As the Occupy Wall Street movement moves into its sixth week of demonstrations, a new Op-Ed piece by the New York Daily News’ Harry Siegel is shedding light on what role the NYPD plays in dividing the movement.
In the last couple of weeks, the occupiers in Zuccotti Park have divided into two sects. On the east side of the park are the true dedicated protestors, while the west side of the park is filled with the everyday stragglers, free loaders and drug dealers who stumble into the area every night under the encouragement of the NYPD.
Siegel reports that when he talked to drunks at other parks they told him they were instructed by NYPD officers to “Take it to Zuccotti.”
We should probably expect the same thing in other port cities where shipping is important, and probably a ‘revelation’ that many of the police are actually mafia crime family operatives. Chicago, Los Angeles, wherever.

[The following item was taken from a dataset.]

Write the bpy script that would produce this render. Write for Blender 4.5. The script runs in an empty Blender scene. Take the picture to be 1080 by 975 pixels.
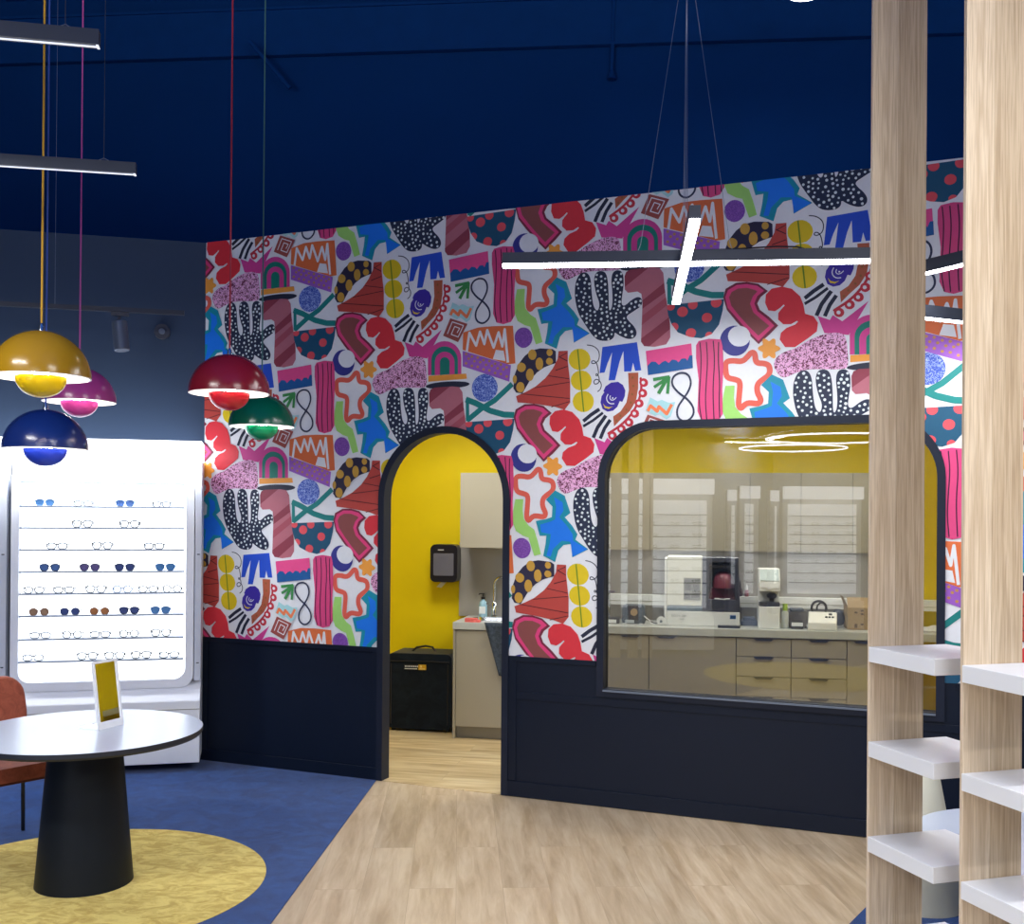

NOTE 01 NOV 2011 B: There is a fix for the criminal problem: simply video and publish the criminal activities: post profusely. Get their faces and their customer’s faces in the videos. Video and post any threats against OWS people doing the recording. Publish publish publish! And the drug pushers will look for a more peaceful, inconspicuous, location to do their criminal activities. Same with homeless defecating on the street — publish it big time and demand police arrest them.
NOTE 11 NOV 2011: John Wayne once said “Life is hard. Harder if you’re stupid.” If government uses violence against a protest such as this they totally loose the support of the public. Shooting demonstrators was a terrible mistake. Harming an unarmed, non-violent veteran so badly that he will never speak again while being video recorded was even worse. now even neighboring law enforcement agencies are reluctant to send help to Oakland (for various reasons). The only way they could have done it worse would have been to execute some demonstrators. What were they thinking? Most likely, they weren’t thinking, they were reacting.
http://www.baycitizen.org/occupy-movement/story/occupy-oakland-police/ “Television cameras captured officers firing what appeared to be flash-bang grenades and rubber bullets into the crowd. Iraq war veteran Scott Olsen suffered a fractured skull during the clashes. The incident, which is still under investigation, drew worldwide scrutiny of the Oakland Police Department’s tactics.
That has made other departments think twice about sending police to Oakland.
“We’re not authorizing people to do that kind of stuff. Not in our name,” said Maxwell Anderson, a Berkeley City Council member, during a Tuesday night City Council meeting about the mutual aid agreement.”